_JOB_
Reproduce each line of the listing exactly.

_DATA SECTION_
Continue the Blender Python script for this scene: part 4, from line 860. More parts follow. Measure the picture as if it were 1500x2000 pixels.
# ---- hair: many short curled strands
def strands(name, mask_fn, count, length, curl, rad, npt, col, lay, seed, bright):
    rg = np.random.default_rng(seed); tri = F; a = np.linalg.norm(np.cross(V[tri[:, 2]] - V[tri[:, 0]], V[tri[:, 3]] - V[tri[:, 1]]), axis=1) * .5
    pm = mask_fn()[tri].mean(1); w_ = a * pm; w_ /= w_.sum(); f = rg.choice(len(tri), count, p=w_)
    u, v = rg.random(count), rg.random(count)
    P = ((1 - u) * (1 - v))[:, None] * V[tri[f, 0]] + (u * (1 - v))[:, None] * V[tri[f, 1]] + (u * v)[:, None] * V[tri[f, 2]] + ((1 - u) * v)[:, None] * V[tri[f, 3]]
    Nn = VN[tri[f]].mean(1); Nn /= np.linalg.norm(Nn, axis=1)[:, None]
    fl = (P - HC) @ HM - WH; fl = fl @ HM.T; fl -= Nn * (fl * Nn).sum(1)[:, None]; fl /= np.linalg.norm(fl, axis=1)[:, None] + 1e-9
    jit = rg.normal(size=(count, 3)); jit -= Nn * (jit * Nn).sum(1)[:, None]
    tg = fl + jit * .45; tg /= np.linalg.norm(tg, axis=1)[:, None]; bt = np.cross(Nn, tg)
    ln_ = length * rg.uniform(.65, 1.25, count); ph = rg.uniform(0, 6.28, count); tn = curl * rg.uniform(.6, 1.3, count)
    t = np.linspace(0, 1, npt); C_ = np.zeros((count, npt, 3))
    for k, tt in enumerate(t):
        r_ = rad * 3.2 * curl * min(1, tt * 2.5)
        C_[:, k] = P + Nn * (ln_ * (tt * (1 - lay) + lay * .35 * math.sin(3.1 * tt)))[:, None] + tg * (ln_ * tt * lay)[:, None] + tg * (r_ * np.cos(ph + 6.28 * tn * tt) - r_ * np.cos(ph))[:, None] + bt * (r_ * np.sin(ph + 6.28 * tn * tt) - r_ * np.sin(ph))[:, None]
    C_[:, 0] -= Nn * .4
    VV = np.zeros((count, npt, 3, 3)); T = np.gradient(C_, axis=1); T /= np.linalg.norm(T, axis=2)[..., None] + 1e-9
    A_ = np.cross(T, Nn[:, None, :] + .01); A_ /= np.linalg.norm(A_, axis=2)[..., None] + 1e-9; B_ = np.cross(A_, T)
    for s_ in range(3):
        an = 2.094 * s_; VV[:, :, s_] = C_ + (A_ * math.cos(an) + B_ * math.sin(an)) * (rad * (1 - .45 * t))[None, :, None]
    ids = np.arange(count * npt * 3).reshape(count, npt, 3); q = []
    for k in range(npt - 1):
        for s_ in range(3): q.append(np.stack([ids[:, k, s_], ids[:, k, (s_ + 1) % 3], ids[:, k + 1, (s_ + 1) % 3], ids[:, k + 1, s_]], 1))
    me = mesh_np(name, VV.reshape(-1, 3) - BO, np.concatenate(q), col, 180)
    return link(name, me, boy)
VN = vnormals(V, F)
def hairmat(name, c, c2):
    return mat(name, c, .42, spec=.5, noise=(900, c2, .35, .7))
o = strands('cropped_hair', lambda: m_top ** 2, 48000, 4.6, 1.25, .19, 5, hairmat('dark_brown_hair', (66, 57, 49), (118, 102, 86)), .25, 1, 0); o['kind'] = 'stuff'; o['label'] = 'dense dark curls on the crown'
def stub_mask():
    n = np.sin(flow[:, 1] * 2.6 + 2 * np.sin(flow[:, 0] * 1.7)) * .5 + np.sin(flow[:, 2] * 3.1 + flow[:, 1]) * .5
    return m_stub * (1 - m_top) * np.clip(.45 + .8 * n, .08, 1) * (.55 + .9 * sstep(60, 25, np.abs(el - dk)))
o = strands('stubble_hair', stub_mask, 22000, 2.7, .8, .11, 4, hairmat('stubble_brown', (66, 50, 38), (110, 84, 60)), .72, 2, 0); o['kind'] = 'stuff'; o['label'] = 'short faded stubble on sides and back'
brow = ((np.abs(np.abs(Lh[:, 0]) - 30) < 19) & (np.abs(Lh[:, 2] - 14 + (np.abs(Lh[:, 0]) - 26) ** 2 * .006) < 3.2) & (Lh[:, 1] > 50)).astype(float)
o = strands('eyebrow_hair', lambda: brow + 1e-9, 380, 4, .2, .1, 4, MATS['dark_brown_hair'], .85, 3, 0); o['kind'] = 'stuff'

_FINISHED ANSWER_
Continue the Blender Python script for this scene: part 4, from line 860. More parts follow. Measure the picture as if it were 1500x2000 pixels.
# ---- hair: many short curled strands
def strands(name, mask_fn, count, length, curl, rad, npt, col, lay, seed, bright):
    rg = np.random.default_rng(seed); tri = F; a = np.linalg.norm(np.cross(V[tri[:, 2]] - V[tri[:, 0]], V[tri[:, 3]] - V[tri[:, 1]]), axis=1) * .5
    pm = mask_fn()[tri].mean(1); w_ = a * pm; w_ /= w_.sum(); f = rg.choice(len(tri), count, p=w_)
    u, v = rg.random(count), rg.random(count)
    P = ((1 - u) * (1 - v))[:, None] * V[tri[f, 0]] + (u * (1 - v))[:, None] * V[tri[f, 1]] + (u * v)[:, None] * V[tri[f, 2]] + ((1 - u) * v)[:, None] * V[tri[f, 3]]
    Nn = VN[tri[f]].mean(1); Nn /= np.linalg.norm(Nn, axis=1)[:, None]
    fl = (P - HC) @ HM - WH; fl = fl @ HM.T; fl -= Nn * (fl * Nn).sum(1)[:, None]; fl /= np.linalg.norm(fl, axis=1)[:, None] + 1e-9
    jit = rg.normal(size=(count, 3)); jit -= Nn * (jit * Nn).sum(1)[:, None]
    tg = fl + jit * .45; tg /= np.linalg.norm(tg, axis=1)[:, None]; bt = np.cross(Nn, tg)
    ln_ = length * rg.uniform(.65, 1.25, count); ph = rg.uniform(0, 6.28, count); tn = curl * rg.uniform(.6, 1.3, count)
    t = np.linspace(0, 1, npt); C_ = np.zeros((count, npt, 3))
    for k, tt in enumerate(t):
        r_ = rad * 3.2 * curl * min(1, tt * 2.5)
        C_[:, k] = P + Nn * (ln_ * (tt * (1 - lay) + lay * .35 * math.sin(3.1 * tt)))[:, None] + tg * (ln_ * tt * lay)[:, None] + tg * (r_ * np.cos(ph + 6.28 * tn * tt) - r_ * np.cos(ph))[:, None] + bt * (r_ * np.sin(ph + 6.28 * tn * tt) - r_ * np.sin(ph))[:, None]
    C_[:, 0] -= Nn * .4
    VV = np.zeros((count, npt, 3, 3)); T = np.gradient(C_, axis=1); T /= np.linalg.norm(T, axis=2)[..., None] + 1e-9
    A_ = np.cross(T, Nn[:, None, :] + .01); A_ /= np.linalg.norm(A_, axis=2)[..., None] + 1e-9; B_ = np.cross(A_, T)
    for s_ in range(3):
        an = 2.094 * s_; VV[:, :, s_] = C_ + (A_ * math.cos(an) + B_ * math.sin(an)) * (rad * (1 - .45 * t))[None, :, None]
    ids = np.arange(count * npt * 3).reshape(count, npt, 3); q = []
    for k in range(npt - 1):
        for s_ in range(3): q.append(np.stack([ids[:, k, s_], ids[:, k, (s_ + 1) % 3], ids[:, k + 1, (s_ + 1) % 3], ids[:, k + 1, s_]], 1))
    me = mesh_np(name, VV.reshape(-1, 3) - BO, np.concatenate(q), col, 180)
    return link(name, me, boy)
VN = vnormals(V, F)
def hairmat(name, c, c2):
    return mat(name, c, .42, spec=.5, noise=(900, c2, .35, .7))
o = strands('cropped_hair', lambda: m_top ** 2, 48000, 4.6, 1.25, .19, 5, hairmat('dark_brown_hair', (66, 57, 49), (118, 102, 86)), .25, 1, 0); o['kind'] = 'stuff'; o['label'] = 'dense dark curls on the crown'
def stub_mask():
    n = np.sin(flow[:, 1] * 2.6 + 2 * np.sin(flow[:, 0] * 1.7)) * .5 + np.sin(flow[:, 2] * 3.1 + flow[:, 1]) * .5
    return m_stub * (1 - m_top) * np.clip(.45 + .8 * n, .08, 1) * (.55 + .9 * sstep(60, 25, np.abs(el - dk)))
o = strands('stubble_hair', stub_mask, 22000, 2.7, .8, .11, 4, hairmat('stubble_brown', (66, 50, 38), (110, 84, 60)), .72, 2, 0); o['kind'] = 'stuff'; o['label'] = 'short faded stubble on sides and back'
brow = ((np.abs(np.abs(Lh[:, 0]) - 30) < 19) & (np.abs(Lh[:, 2] - 14 + (np.abs(Lh[:, 0]) - 26) ** 2 * .006) < 3.2) & (Lh[:, 1] > 50)).astype(float)
o = strands('eyebrow_hair', lambda: brow + 1e-9, 380, 4, .2, .1, 4, MATS['dark_brown_hair'], .85, 3, 0); o['kind'] = 'stuff'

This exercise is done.